UK construction PMI data was released at 09:30am this morning, as it was announced that February brought an improvement in demand for Britain’s construction sector, helping the rate of new business growth reach its fastest since May 2023. The reading came in at 49.7, which is up from 48.8 in January. S&P economics director Tim Moore said “A stabilisation in house building meant that UK construction output was virtually unchanged in February,” he also added that February’s reading was “This was the best performance for the construction sector since August 2023”.

Heading across to the continent, we have had the release of EU Retail Sales this morning - both the MoM and YoY figures, which were made public at 10am. The data released highlighted a relatively mixed bag surrounding consumer spending in the Eurozone for the month of February, with the month-on-month release coming out at a 0.1% increase in retail sales compared the previous reading of 0.8%. On the other hand, the year-on-year figure did show contraction on consumer spending in regard to retail sales, with a figure of -1 being noted.

This could well see another slight sell-off of the EUR, which has come under scrutiny of late with a host of underwhelming macro-economic data already being noted. This retail sale release, coupled with the impending UK Spring Budget, could possibly see bullish sentiment drive the GBP/EUR rate towards the yearly highs, should there be no surprises from Jeremy Hunt.

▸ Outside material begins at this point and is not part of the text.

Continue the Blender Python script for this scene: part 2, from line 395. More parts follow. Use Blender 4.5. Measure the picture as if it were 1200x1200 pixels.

Lastly, in the US we have the eagerly anticipated ADP payroll data release, which is the precursor to Fridays Non-farm Payrolls. The February U.S. jobs report between today and Friday stands as a test for the immediate USD outlook, with the potential to rock markets if employment surprises to the upside (or downside).

Market makers will also keep a keen eye on Fed Chair Powell's speech today, which will be held in front of Congress. He is widely expected to reinforce the Fed will wait for more data before making any rate cuts, which could add hawkish stimulus to the dollar.